» **SOURCE EXCERPT**
----------

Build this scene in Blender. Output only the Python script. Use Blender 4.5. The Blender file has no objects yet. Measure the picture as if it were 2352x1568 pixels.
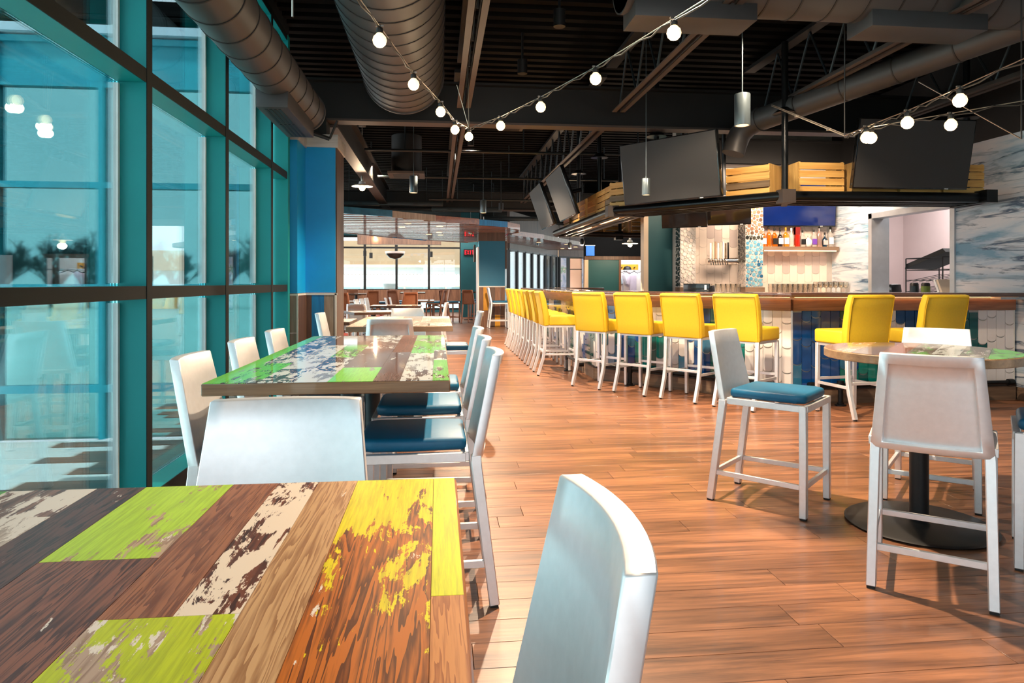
import bpy, bmesh, math, random
from mathutils import Vector, Matrix
R = random.Random(7)
sc = bpy.context.scene
COL = sc.collection
PI = math.pi

# ------------------------------------------------------------------ camera, sky, lights, exposure
EYE = 1.2
YAW = math.atan((1176 - 1007) / 1568)
cam_d = bpy.data.cameras.new('camera')
cam = bpy.data.objects.new('camera', cam_d)
COL.objects.link(cam)
cam.location = (0, 0, EYE)
cam.rotation_euler = (PI / 2, 0, -YAW)
cam_d.sensor_width = 36
cam_d.lens = 36 * 1568 / 2352
cam_d.shift_y = -(784 - 650) / 2352
cam_d.clip_start = 0.02
cam_d.clip_end = 300
sc.camera = cam
sc.view_settings.view_transform = 'Standard'
sc.view_settings.look = 'None'
sc.view_settings.gamma = 1
sc.view_settings.use_curve_mapping = False
sc.view_settings.exposure = 0.26
sc.cycles.max_bounces = 8
sc.cycles.diffuse_bounces = 4
sc.cycles.glossy_bounces = 4
sc.cycles.transmission_bounces = 4
sc.cycles.transparent_max_bounces = 12
sc.cycles.caustics_reflective = False
sc.cycles.caustics_refractive = False
sc.cycles.sample_clamp_indirect = 4
sc.cycles.use_denoising = True

wd = bpy.data.worlds.new('overcast_sky')
sc.world = wd
wd.use_nodes = True
wn = wd.node_tree
bg = wn.nodes['Background']
tcw = wn.nodes.new('ShaderNodeTexCoord')
sxw = wn.nodes.new('ShaderNodeSeparateXYZ')
rpw = wn.nodes.new('ShaderNodeValToRGB')
wn.links.new(tcw.outputs['Generated'], sxw.inputs[0])
wn.links.new(sxw.outputs['Z'], rpw.inputs[0])
rpw.color_ramp.elements[0].position = 0.0
rpw.color_ramp.elements[0].color = (0.95, 0.985, 1.0, 1)
rpw.color_ramp.elements[1].position = 0.6
rpw.color_ramp.elements[1].color = (0.80, 0.92, 1.0, 1)
wn.links.new(rpw.outputs[0], bg.inputs['Color'])
bg.inputs['Strength'].default_value = 2.5

WARM = (1.0, 0.72, 0.46)
def lamp(name, kind, loc, energy, color=WARM, size=0.1, target=None, spot=120, blend=0.4, parent=None, size_y=None):
    d = bpy.data.lights.new(name, kind)
    d.energy = energy
    d.color = color
    if kind == 'AREA':
        d.size = size
        if size_y:
            d.shape = 'RECTANGLE'
            d.size_y = size_y
    else:
        d.shadow_soft_size = size
    if kind == 'SPOT':
        d.spot_size = math.radians(spot)
        d.spot_blend = blend
    o = bpy.data.objects.new(name, d)
    COL.objects.link(o)
    o.location = loc
    if target is not None:
        o.rotation_euler = (Vector(target) - Vector(loc)).to_track_quat('-Z', 'Y').to_euler()
    if parent:
        o.parent = parent
    return o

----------

Print out the lines exactly, skipping any picture.

» **RESULT FOR THIS EXERCISE**
Build this scene in Blender. Output only the Python script. Use Blender 4.5. The Blender file has no objects yet. Measure the picture as if it were 2352x1568 pixels.
import bpy, bmesh, math, random
from mathutils import Vector, Matrix
R = random.Random(7)
sc = bpy.context.scene
COL = sc.collection
PI = math.pi

# ------------------------------------------------------------------ camera, sky, lights, exposure
EYE = 1.2
YAW = math.atan((1176 - 1007) / 1568)
cam_d = bpy.data.cameras.new('camera')
cam = bpy.data.objects.new('camera', cam_d)
COL.objects.link(cam)
cam.location = (0, 0, EYE)
cam.rotation_euler = (PI / 2, 0, -YAW)
cam_d.sensor_width = 36
cam_d.lens = 36 * 1568 / 2352
cam_d.shift_y = -(784 - 650) / 2352
cam_d.clip_start = 0.02
cam_d.clip_end = 300
sc.camera = cam
sc.view_settings.view_transform = 'Standard'
sc.view_settings.look = 'None'
sc.view_settings.gamma = 1
sc.view_settings.use_curve_mapping = False
sc.view_settings.exposure = 0.26
sc.cycles.max_bounces = 8
sc.cycles.diffuse_bounces = 4
sc.cycles.glossy_bounces = 4
sc.cycles.transmission_bounces = 4
sc.cycles.transparent_max_bounces = 12
sc.cycles.caustics_reflective = False
sc.cycles.caustics_refractive = False
sc.cycles.sample_clamp_indirect = 4
sc.cycles.use_denoising = True

wd = bpy.data.worlds.new('overcast_sky')
sc.world = wd
wd.use_nodes = True
wn = wd.node_tree
bg = wn.nodes['Background']
tcw = wn.nodes.new('ShaderNodeTexCoord')
sxw = wn.nodes.new('ShaderNodeSeparateXYZ')
rpw = wn.nodes.new('ShaderNodeValToRGB')
wn.links.new(tcw.outputs['Generated'], sxw.inputs[0])
wn.links.new(sxw.outputs['Z'], rpw.inputs[0])
rpw.color_ramp.elements[0].position = 0.0
rpw.color_ramp.elements[0].color = (0.95, 0.985, 1.0, 1)
rpw.color_ramp.elements[1].position = 0.6
rpw.color_ramp.elements[1].color = (0.80, 0.92, 1.0, 1)
wn.links.new(rpw.outputs[0], bg.inputs['Color'])
bg.inputs['Strength'].default_value = 2.5

WARM = (1.0, 0.72, 0.46)
def lamp(name, kind, loc, energy, color=WARM, size=0.1, target=None, spot=120, blend=0.4, parent=None, size_y=None):
    d = bpy.data.lights.new(name, kind)
    d.energy = energy
    d.color = color
    if kind == 'AREA':
        d.size = size
        if size_y:
            d.shape = 'RECTANGLE'
            d.size_y = size_y
    else:
        d.shadow_soft_size = size
    if kind == 'SPOT':
        d.spot_size = math.radians(spot)
        d.spot_blend = blend
    o = bpy.data.objects.new(name, d)
    COL.objects.link(o)
    o.location = loc
    if target is not None:
        o.rotation_euler = (Vector(target) - Vector(loc)).to_track_quat('-Z', 'Y').to_euler()
    if parent:
        o.parent = parent
    return o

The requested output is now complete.